Begin Material
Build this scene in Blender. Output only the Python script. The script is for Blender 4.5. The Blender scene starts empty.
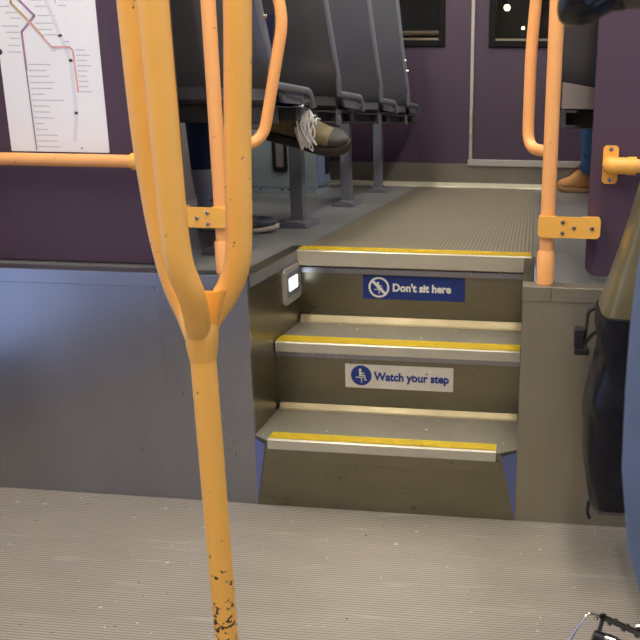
import bpy, bmesh, math, random
from mathutils import Vector, Matrix, Euler
random.seed(7)
PI = math.pi
D = bpy.data
scn = bpy.context.scene
col = scn.collection

# ------------------------------------------------------------------ camera
cd = D.cameras.new('camera')
cam = D.objects.new('camera', cd)
col.objects.link(cam)
RT = Vector((0.99454017, 0.10340246, 0.01406337))
UP = Vector((-0.03945044, 0.24778462, 0.96801159))
FW = Vector((-0.09661009, 0.96328122, -0.25051103))
m3 = Matrix((RT, UP, -FW)).transposed()
cam.matrix_world = Matrix.Translation((0.7134, -1.8363, 1.0197)) @ m3.to_4x4()
cd.sensor_width = 36
cd.lens = 762.8 / 640 * 36
cd.shift_x = -(453.2 - 320) / 640
cd.clip_start = 0.02
cd.dof.use_dof = True
cd.dof.focus_distance = 1.75
cd.dof.aperture_fstop = 13
scn.camera = cam

# ------------------------------------------------------------------ world, exposure
w = D.worlds.new('world')
scn.world = w
w.use_nodes = True
bg = w.node_tree.nodes['Background']
bg.inputs[0].default_value = (0.45, 0.54, 0.88, 1)
bg.inputs[1].default_value = 1.6
scn.view_settings.view_transform = 'Standard'
scn.view_settings.look = 'None'
scn.view_settings.gamma = 1
scn.view_settings.exposure = 0.0
scn.cycles.use_denoising = True
scn.cycles.max_bounces = 8
LAMP_STRENGTH = 23.0

# ------------------------------------------------------------------ materials
def srgb(r, g, b):
    f = lambda c: (c / 255 / 12.92) if c / 255 <= 0.04045 else ((c / 255 + 0.055) / 1.055) ** 2.4
    return (f(r), f(g), f(b), 1)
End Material
Aim → Copy every line of the data exactly as written, excluding the pictures.

Task output →
Build this scene in Blender. Output only the Python script. The script is for Blender 4.5. The Blender scene starts empty.
import bpy, bmesh, math, random
from mathutils import Vector, Matrix, Euler
random.seed(7)
PI = math.pi
D = bpy.data
scn = bpy.context.scene
col = scn.collection

# ------------------------------------------------------------------ camera
cd = D.cameras.new('camera')
cam = D.objects.new('camera', cd)
col.objects.link(cam)
RT = Vector((0.99454017, 0.10340246, 0.01406337))
UP = Vector((-0.03945044, 0.24778462, 0.96801159))
FW = Vector((-0.09661009, 0.96328122, -0.25051103))
m3 = Matrix((RT, UP, -FW)).transposed()
cam.matrix_world = Matrix.Translation((0.7134, -1.8363, 1.0197)) @ m3.to_4x4()
cd.sensor_width = 36
cd.lens = 762.8 / 640 * 36
cd.shift_x = -(453.2 - 320) / 640
cd.clip_start = 0.02
cd.dof.use_dof = True
cd.dof.focus_distance = 1.75
cd.dof.aperture_fstop = 13
scn.camera = cam

# ------------------------------------------------------------------ world, exposure
w = D.worlds.new('world')
scn.world = w
w.use_nodes = True
bg = w.node_tree.nodes['Background']
bg.inputs[0].default_value = (0.45, 0.54, 0.88, 1)
bg.inputs[1].default_value = 1.6
scn.view_settings.view_transform = 'Standard'
scn.view_settings.look = 'None'
scn.view_settings.gamma = 1
scn.view_settings.exposure = 0.0
scn.cycles.use_denoising = True
scn.cycles.max_bounces = 8
LAMP_STRENGTH = 23.0

# ------------------------------------------------------------------ materials
def srgb(r, g, b):
    f = lambda c: (c / 255 / 12.92) if c / 255 <= 0.04045 else ((c / 255 + 0.055) / 1.055) ** 2.4
    return (f(r), f(g), f(b), 1)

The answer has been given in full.